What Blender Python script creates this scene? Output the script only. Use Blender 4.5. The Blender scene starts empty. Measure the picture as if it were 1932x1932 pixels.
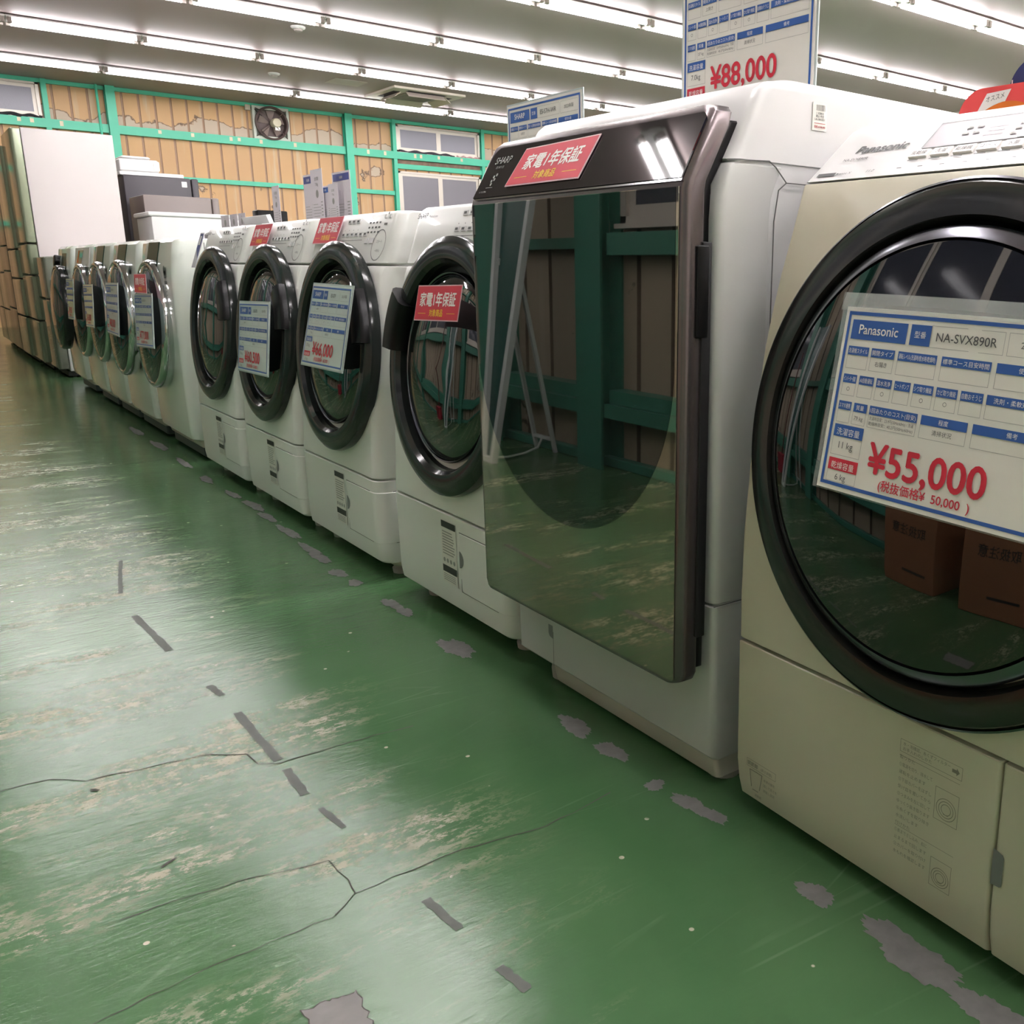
import bpy, bmesh, math, random
from mathutils import Vector, Matrix
random.seed(7)
S = bpy.context.scene
COL = S.collection
PI = math.pi

# ---------------------------------------------------------------- camera, world, exposure
cam_d = bpy.data.cameras.new('camera')
cam = bpy.data.objects.new('camera', cam_d); COL.objects.link(cam)
YAW, PITCH, ROLL = 0.6958000545588708, 0.25141465691101944, 0.013802623213699816
fwd = Vector((math.sin(YAW)*math.cos(PITCH), math.cos(YAW)*math.cos(PITCH), -math.sin(PITCH)))
rt0 = Vector((math.cos(YAW), -math.sin(YAW), 0)); up0 = rt0.cross(fwd)
rt = rt0*math.cos(ROLL) + up0*math.sin(ROLL); upv = -rt0*math.sin(ROLL) + up0*math.cos(ROLL)
M = Matrix((( rt.x, upv.x, -fwd.x, 0), (rt.y, upv.y, -fwd.y, 0), (rt.z, upv.z, -fwd.z, .90), (0, 0, 0, 1)))
cam.matrix_world = M
cam_d.sensor_width = 36; cam_d.lens = 1762.909/1932*36
cam_d.shift_x = (966-1288)/1932; cam_d.clip_start = .02; cam_d.clip_end = 100
S.camera = cam
w = bpy.data.worlds.new('world'); S.world = w; w.use_nodes = True
w.node_tree.nodes['Background'].inputs[0].default_value = (.8, .85, 1, 1)
w.node_tree.nodes['Background'].inputs[1].default_value = .05
S.view_settings.view_transform = 'Standard'; S.view_settings.look = 'None'
S.view_settings.gamma = 1; S.view_settings.use_curve_mapping = False
S.view_settings.exposure = 1.98
TUBE_POWER = 13.0
LAMP = (1.0, .962, .985)

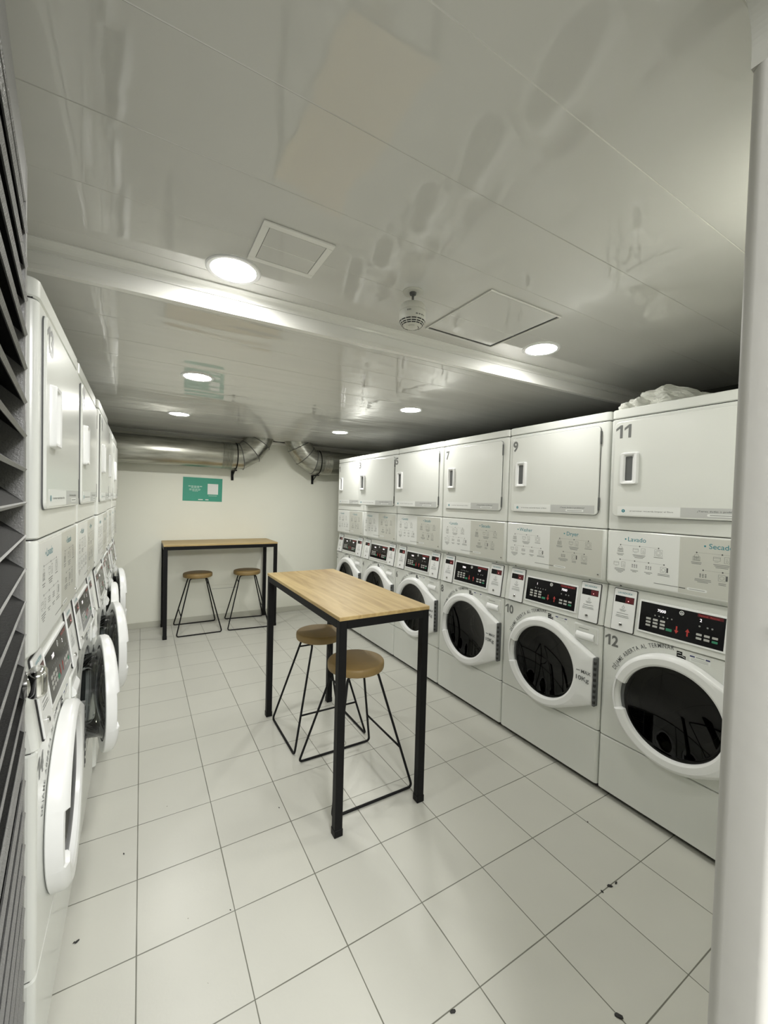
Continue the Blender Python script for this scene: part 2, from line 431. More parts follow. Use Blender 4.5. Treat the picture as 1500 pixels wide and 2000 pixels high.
# ceilings made of glossy planks with a fine V groove between neighbours
def planks(name, y_start, y_end, z, x0, x1, seam0, pitch, sy=None):
    b = MB(); rnd = random.Random(3)
    ys = [y_start]; k = math.ceil((y_start-seam0)/pitch+1e-6)
    while seam0+k*pitch < y_end-0.03:
        if seam0+k*pitch > y_start+0.03: ys.append(seam0+k*pitch)
        k += 1
    ys.append(y_end)
    g = 0.0016
    i = b.mi('ceiling'); d = b.mi('trim')
    for a, c in zip(ys, ys[1:]):
        t0 = rnd.uniform(-1, 1)*0.0004; t1 = rnd.uniform(-1, 1)*0.0004
        nseg = 24
        def yy(y, x): return min(y, drop_y(x)) if sy == 'near' else (max(y, drop_y(x)) if sy == 'far' else y)
        for s_ in range(nseg):
            xa = x0+(x1-x0)*s_/nseg; xb = x0+(x1-x0)*(s_+1)/nseg
            def P(x, y, dz): return b.bm.verts.new((x, yy(y, x), z+dz))
            q = [P(xa, a+g, t0), P(xb, a+g, t0), P(xb, c-g, t1), P(xa, c-g, t1)]
            try:
                f = b.bm.faces.new(q); f.material_index = i
                q2 = [P(xa, c-g, t1), P(xb, c-g, t1), P(xb, c, 0.0012), P(xa, c, 0.0012)]
                f = b.bm.faces.new(q2); f.material_index = d
                q3 = [P(xa, c, 0.0012), P(xb, c, 0.0012), P(xb, c+g, 0), P(xa, c+g, 0)]
                f = b.bm.faces.new(q3); f.material_index = i
            except ValueError: pass
    b.box(x0, x1, y_start if sy == 'near' else 1.83, y_end, z+0.012, z+0.06, 'dark')
    o = b.obj(name); tag(o, kind='structure'); return o
planks('ceiling', 0.19, 1.84, ZN, XL, XR, 0.832, 0.2655, 'near')
planks('ceiling_far', 1.60, YB, ZF, XL, XR, 2.325, 0.2655, 'far')
# drop face, cove moulding and bottom strip
def swept(name, prof, m, x0=XL, x1=XR, n=2):
    b = MB(); loops = []
    for k in range(n):
        x = x0+(x1-x0)*k/(n-1); loops.append([Vector((x, drop_y(x)+dy, z)) for dy, z in prof])
    b.loft(loops, m, True, True, True, False); o = b.obj(name); tag(o, kind='structure'); return o
swept('trim_3', [(0, ZN+0.01), (0, ZF-0.002), (0.02, ZF-0.002), (0.02, ZN+0.01)], 'gloss_trim')
cove = [(0.0, ZN), (-0.042, ZN), (-0.042, ZN-0.004)]
for k in range(6):
    a = math.radians(90*k/5); cove.append((-0.040+0.034*math.sin(a), ZN-0.005-0.020*(1-math.cos(a))))
cove += [(-0.006, ZN-0.030), (0.0, ZN-0.030)]
swept('trim_4', cove, 'trim')
swept('trim_5', [(0.0, ZF+0.014), (-0.005, ZF+0.014), (-0.007, ZF+0.002), (-0.009, ZF-0.006), (0.018, ZF-0.006), (0.034, ZF-0.002), (0.034, ZF+0.002), (0.0, ZF+0.002)], 'trim')
b = MB(); b.loft([[Vector((x, YB+dy, z)) for dy, z in ((0, ZF), (-0.035, ZF), (-0.035, ZF-0.006), (-0.018, ZF-0.012), (-0.008, ZF-0.030), (0, ZF-0.030))] for x in (XL, XR)], 'trim', True, True, True, False)
tag(b.obj('trim_6'), kind='structure')
b = MB(); b.box(XL, XR, YB-0.010, YB, 0, 0.068, 'skirt', 0.002); tag(b.obj('baseboard_back'), kind='structure')
# torn opening in the ceiling between the ducts
b = MB()
for pts in (((1.33, 5.20), (1.40, 5.17), (1.47, 5.26), (1.56, 5.30), (1.50, 5.33), (1.38, 5.25)), ((1.50, 5.28), (1.60, 5.24), (1.68, 5.33), (1.60, 5.36))):
    b.loft([[Vector((x, y, z)) for x, y in pts] for z in (ZF-0.0025, ZF-0.0010)], 'dark', True, True, True, False)
tag(b.obj('trim_7'), kind='structure')
# access panel on back wall
b = MB(); b.box(0.745, 1.07, YB-0.006, YB, 0.150, 0.430, 'wall', 0.002)
b.box(0.755, 1.06, YB-0.0075, YB-0.004, 0.385, 0.388, 'ink_light')
tag(b.obj('access_panel'), 'painted access panel low on the back wall behind the stools', 'access panel')

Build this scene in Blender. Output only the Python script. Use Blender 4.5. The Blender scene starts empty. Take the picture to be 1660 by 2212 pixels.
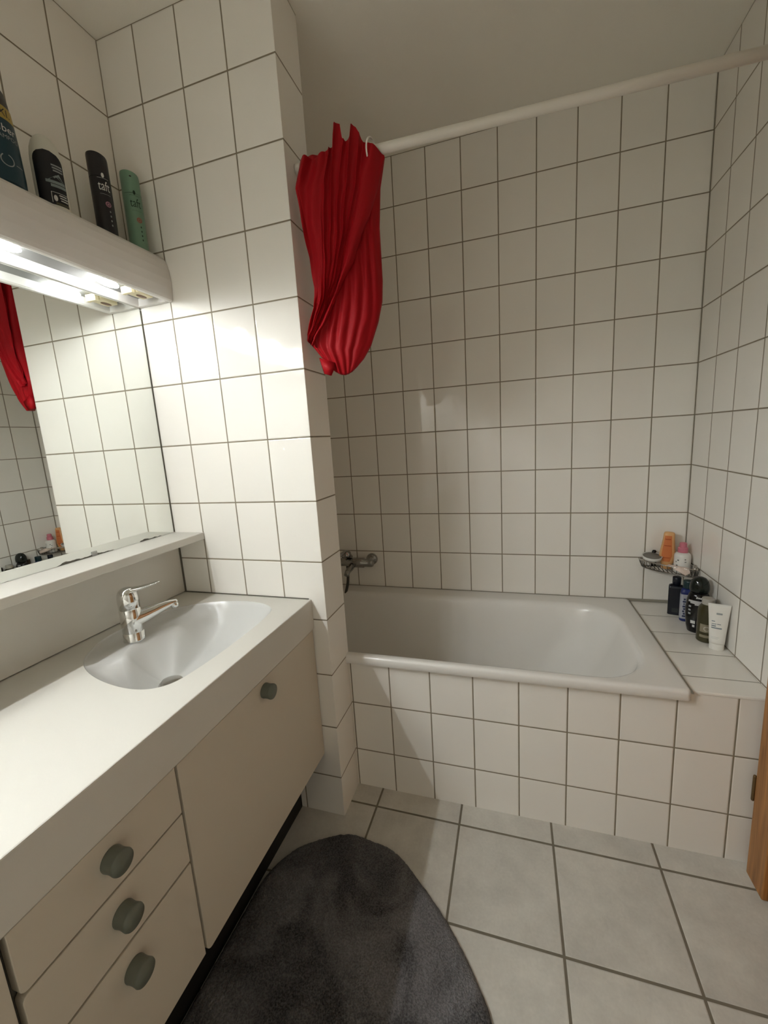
import bpy, bmesh, math, random
from mathutils import Vector, Matrix, noise

random.seed(7)
scene = bpy.context.scene
COL = scene.collection
pi = math.pi

# ------------------------------------------------------------------ dimensions
H = 2.558                      # ceiling height
TW, TH = 0.1501, 0.2           # wall tile pitch
XL, XR = -1.8767, 0.0          # mirror wall, right wall
YB, YR = 0.0, -2.50            # back wall, rear wall
YS, YA, XE = -0.8307, -0.6833, -1.2904   # stub wall front / back, stub end
CT = 0.829                     # counter top
CF = -1.340                    # counter front

# ------------------------------------------------------------------ materials
def new_mat(name):
    m = bpy.data.materials.new(name); m.use_nodes = True
    nt = m.node_tree
    b = nt.nodes['Principled BSDF']
    return m, nt, b

def srgb(r, g, b):
    f = lambda c: (c/255/12.92) if c/255 <= .04045 else ((c/255+.055)/1.055)**2.4
    return (f(r), f(g), f(b), 1)

def plain(name, col, rough=.5, metal=0, spec=.5, bump=0, bscale=60, var=0, vscale=8, coat=0, trans=0, ior=1.45, sheen=0):
    m, nt, b = new_mat(name)
    b.inputs['Base Color'].default_value = col
    b.inputs['Roughness'].default_value = rough
    b.inputs['Metallic'].default_value = metal
    b.inputs['Specular IOR Level'].default_value = spec
    b.inputs['Coat Weight'].default_value = coat
    b.inputs['Transmission Weight'].default_value = trans
    b.inputs['IOR'].default_value = ior
    if sheen:
        b.inputs['Sheen Weight'].default_value = sheen
    tc = nt.nodes.new('ShaderNodeTexCoord')
    if var:
        n = nt.nodes.new('ShaderNodeTexNoise'); n.inputs['Scale'].default_value = vscale
        n.inputs['Detail'].default_value = 5
        nt.links.new(tc.outputs['Object'], n.inputs['Vector'])
        mx = nt.nodes.new('ShaderNodeMix'); mx.data_type = 'RGBA'
        mx.inputs[6].default_value = tuple(c*(1-var) for c in col[:3])+(1,)
        mx.inputs[7].default_value = tuple(min(1, c*(1+var)) for c in col[:3])+(1,)
        nt.links.new(n.outputs['Fac'], mx.inputs[0]); nt.links.new(mx.outputs[2], b.inputs['Base Color'])
    if bump:
        n = nt.nodes.new('ShaderNodeTexNoise'); n.inputs['Scale'].default_value = bscale
        n.inputs['Detail'].default_value = 3
        nt.links.new(tc.outputs['Object'], n.inputs['Vector'])
        bp = nt.nodes.new('ShaderNodeBump'); bp.inputs['Strength'].default_value = bump
        bp.inputs['Distance'].default_value = .002
        nt.links.new(n.outputs['Fac'], bp.inputs['Height']); nt.links.new(bp.outputs['Normal'], b.inputs['Normal'])
    return m

def math_node(nt, op, a, b=None, c=None):
    n = nt.nodes.new('ShaderNodeMath'); n.operation = op
    for i, v in enumerate((a, b, c)):
        if v is None: continue
        if isinstance(v, (int, float)): n.inputs[i].default_value = v
        else: nt.links.new(v, n.inputs[i])
    return n.outputs[0]

def ramp01(nt, v, lo, hi, smooth=True):
    n = nt.nodes.new('ShaderNodeMapRange'); n.interpolation_type = 'SMOOTHSTEP' if smooth else 'LINEAR'
    nt.links.new(v, n.inputs['Value'])
    n.inputs['From Min'].default_value = lo; n.inputs['From Max'].default_value = hi
    return n.outputs['Result']

def tile_mat(name, pu, pv, hw, col, grout, rough, grough=.85, var=.02, mottle=0, wav=.02, pillow=.003, spec=.5):
    m, nt, b = new_mat(name)
    uv = nt.nodes.new('ShaderNodeUVMap')
    sp = nt.nodes.new('ShaderNodeSeparateXYZ'); nt.links.new(uv.outputs['UV'], sp.inputs[0])
    def dist(o, p):
        f = math_node(nt, 'FRACT', math_node(nt, 'ADD', o, .5))
        return math_node(nt, 'MULTIPLY', math_node(nt, 'ABSOLUTE', math_node(nt, 'SUBTRACT', f, .5)), p)
    d = math_node(nt, 'MINIMUM', dist(sp.outputs[0], pu), dist(sp.outputs[1], pv))
    mask = ramp01(nt, d, hw-.0003, hw+.0006)
    fl = nt.nodes.new('ShaderNodeCombineXYZ')
    nt.links.new(math_node(nt, 'FLOOR', sp.outputs[0]), fl.inputs[0])
    nt.links.new(math_node(nt, 'FLOOR', sp.outputs[1]), fl.inputs[1])
    wn = nt.nodes.new('ShaderNodeTexWhiteNoise'); nt.links.new(fl.outputs[0], wn.inputs['Vector'])
    geo = nt.nodes.new('ShaderNodeNewGeometry')
    hsv = nt.nodes.new('ShaderNodeHueSaturation')
    hsv.inputs['Color'].default_value = col
    val = math_node(nt, 'MULTIPLY_ADD', wn.outputs['Value'], 2*var, 1-var)
    if mottle:
        n1 = nt.nodes.new('ShaderNodeTexNoise'); n1.inputs['Scale'].default_value = 9; n1.inputs['Detail'].default_value = 7
        n1.inputs['Roughness'].default_value = .65
        off = nt.nodes.new('ShaderNodeVectorMath'); off.operation = 'MULTIPLY_ADD'
        off.inputs[1].default_value = (13, 17, 5)
        nt.links.new(wn.outputs['Color'], off.inputs[0]); nt.links.new(geo.outputs['Position'], off.inputs[2])
        nt.links.new(off.outputs[0], n1.inputs['Vector'])
        n2 = nt.nodes.new('ShaderNodeTexNoise'); n2.inputs['Scale'].default_value = 130; n2.inputs['Detail'].default_value = 2
        nt.links.new(geo.outputs['Position'], n2.inputs['Vector'])
        val = math_node(nt, 'ADD', val, math_node(nt, 'MULTIPLY', math_node(nt, 'SUBTRACT', n1.outputs['Fac'], .5), mottle*2))
        val = math_node(nt, 'ADD', val, math_node(nt, 'MULTIPLY', math_node(nt, 'SUBTRACT', n2.outputs['Fac'], .5), mottle*.5))
    nt.links.new(val, hsv.inputs['Value'])
    gn = nt.nodes.new('ShaderNodeTexNoise'); gn.inputs['Scale'].default_value = 25
    nt.links.new(geo.outputs['Position'], gn.inputs['Vector'])
    gm = nt.nodes.new('ShaderNodeMix'); gm.data_type = 'RGBA'
    gm.inputs[6].default_value = tuple(c*.75 for c in grout[:3])+(1,); gm.inputs[7].default_value = tuple(c*1.25 for c in grout[:3])+(1,)
    nt.links.new(gn.outputs['Fac'], gm.inputs[0])
    mx = nt.nodes.new('ShaderNodeMix'); mx.data_type = 'RGBA'
    nt.links.new(mask, mx.inputs[0]); nt.links.new(gm.outputs[2], mx.inputs[6]); nt.links.new(hsv.outputs[0], mx.inputs[7])
    nt.links.new(mx.outputs[2], b.inputs['Base Color'])
    rg = nt.nodes.new('ShaderNodeMix'); rg.data_type = 'FLOAT'
    rg.inputs[2].default_value = grough; rg.inputs[3].default_value = rough
    nt.links.new(mask, rg.inputs[0]); nt.links.new(rg.outputs[0], b.inputs['Roughness'])
    b.inputs['Specular IOR Level'].default_value = spec
    # relief: grout groove, pillowed tile edge, slight glaze waviness
    h = ramp01(nt, d, hw-.0005, hw+pillow)
    wv = nt.nodes.new('ShaderNodeTexNoise'); wv.inputs['Scale'].default_value = 14; wv.inputs['Detail'].default_value = 1
    nt.links.new(geo.outputs['Position'], wv.inputs['Vector'])
    h = math_node(nt, 'ADD', h, math_node(nt, 'MULTIPLY', wv.outputs['Fac'], wav))
    bp = nt.nodes.new('ShaderNodeBump'); bp.inputs['Strength'].default_value = .6; bp.inputs['Distance'].default_value = .0012
    nt.links.new(h, bp.inputs['Height']); nt.links.new(bp.outputs['Normal'], b.inputs['Normal'])
    return m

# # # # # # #

> [Stated exercise] Go from the first line of the listing to the line holding "LAMP = (1.0, .962, .985)" and, please, transcribe those lines exactly, both included, with no pictures.

> [Worked solution]
What Blender Python script creates this scene? Output the script only. Use Blender 4.5. The Blender scene starts empty. Measure the picture as if it were 1932x1932 pixels.
import bpy, bmesh, math, random
from mathutils import Vector, Matrix
random.seed(7)
S = bpy.context.scene
COL = S.collection
PI = math.pi

# ---------------------------------------------------------------- camera, world, exposure
cam_d = bpy.data.cameras.new('camera')
cam = bpy.data.objects.new('camera', cam_d); COL.objects.link(cam)
YAW, PITCH, ROLL = 0.6958000545588708, 0.25141465691101944, 0.013802623213699816
fwd = Vector((math.sin(YAW)*math.cos(PITCH), math.cos(YAW)*math.cos(PITCH), -math.sin(PITCH)))
rt0 = Vector((math.cos(YAW), -math.sin(YAW), 0)); up0 = rt0.cross(fwd)
rt = rt0*math.cos(ROLL) + up0*math.sin(ROLL); upv = -rt0*math.sin(ROLL) + up0*math.cos(ROLL)
M = Matrix((( rt.x, upv.x, -fwd.x, 0), (rt.y, upv.y, -fwd.y, 0), (rt.z, upv.z, -fwd.z, .90), (0, 0, 0, 1)))
cam.matrix_world = M
cam_d.sensor_width = 36; cam_d.lens = 1762.909/1932*36
cam_d.shift_x = (966-1288)/1932; cam_d.clip_start = .02; cam_d.clip_end = 100
S.camera = cam
w = bpy.data.worlds.new('world'); S.world = w; w.use_nodes = True
w.node_tree.nodes['Background'].inputs[0].default_value = (.8, .85, 1, 1)
w.node_tree.nodes['Background'].inputs[1].default_value = .05
S.view_settings.view_transform = 'Standard'; S.view_settings.look = 'None'
S.view_settings.gamma = 1; S.view_settings.use_curve_mapping = False
S.view_settings.exposure = 1.98
TUBE_POWER = 13.0
LAMP = (1.0, .962, .985)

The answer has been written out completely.